Is there a difference between what you want and 
what Tim proposed? I don't really see how Tim's
interfaces confuse the head and "iterator".
But very possibly, I don't understand what
you mean by "iterator" here.
 
> > 
> > GNode*   g_node_insert_before   (GNode            *parent,
> >                                  GNode            *sibling,
> >                                  GNode            *node);
> > 
> > for GList and GSList this would pretty much be:
> > 
> > GSList* g_slist_insert_before        (GSList        *slist,
> >                                       GSList        *sibling,
> >                                       gpointer       data);
> > GList*  g_list_insert_before         (GList         *list,
> >                                       GList         *sibling,
> >                                       gpointer       data);
> > GSList* g_slist_insert_link_before   (GSList        *slist,
> >                                       GSList        *sibling,
> >                                       GSList        *new_node);
> > GList*  g_list_insert_link_before    (GList         *list,
> >                                       GList         *sibling,
> >                                       GList         *new_node);
> 
> Renamed as such.  The name _link was added because of the 
> function named remove_link.  STL uses seperate words for the 
> concepts (erase and remove) so I was trying to follow the convention
> of glib as I read it.
> 
> > also, changing the implementation of the existing insertion functions
> > in terms of the new sibling-relative-insertion variants is not neccessary,
> > this just imposes an extra function indirection (performance impact)
> > and the existing implementation are probably better optimized for the
> > specific cases (i did actually go through the implementations in Dec 97
> > to optimize them as much as possible).
> 
> Well, I am not sure that is the impact of the changes.  The
> code certianly became cleaner and cases folded on top, but I
> will let you judge for yourself.  It is certianly not necessary
> to fold the other cases in.

If I was writing the code in an app, I would certainly
make other calls wrappers for g_[s]list_insert_[before/after]. 
For GLib, it's more of a close call, since it is code that needs
only to be written once, and performance is a big factor for GTK+.

But for cases where the difference is _only_ the extra
function call overhead, then I think we should fold
the calls.

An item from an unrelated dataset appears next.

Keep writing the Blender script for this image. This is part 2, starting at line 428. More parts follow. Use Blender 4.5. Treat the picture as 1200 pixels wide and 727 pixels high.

In fact, if function call overhead is a big concern, 
we could always make a statically inline _g_list_insert_before
and make everything call that. [ That does assume
that the function isn't complex enough to prevent
it from being inlined. ]
 
> > FYI, i have appended implementations of g_slist_insert_before() and
> > g_list_insert_before() to this mail, they can easily be adapted for the
> > insert_link case. you can also find them in the beast module in
> > beast/bse/glib-extra.c, i intend to merge most of that stuff after more
> > thorough testing and optimization into glib HEAD.
> 
> Mine was exactly the same as what you included below optimized
> for code size. (differed only on case of tail insertion where
> tracing through list dominates over checks.)
> 
> Since you were already adding the functionality that I was
> feel free to use either version.  I would also
> pefer having both a before and after version as it 
> simplifies list wrapping.  
> 
> (ie.  I can do this
> 
>   GList *list,*last;
> 
>   ...
>  
>   list = g_list_insert_after (list, last=g_list_last(list), data);
>   /* do something with last like make more insertions */
>   
> which is what the patch was for.  Without it the same concept 
> ends up written as 
> 
>   GList *list,*last;
> 
>   last=g_list_last(list);
>   if (last == list) 
>     list=g_list_append (list, data);
>   else
>     g_list_append (last, data);
> 
> Which is less clear and multicase for what should be a simple
> action (insert to end of list).

With the insert_before() as Tim coded it, you can do:

 last = g_list_last(list);
 list = g_list_insert_before (list, last->next, data);

Because the code takes

  insert_before(NULL) => append.

Admittedly, the above looks confusingly like buggy code
to the casual reader, and I'd be tempted to put
a insert_after() in for that reason.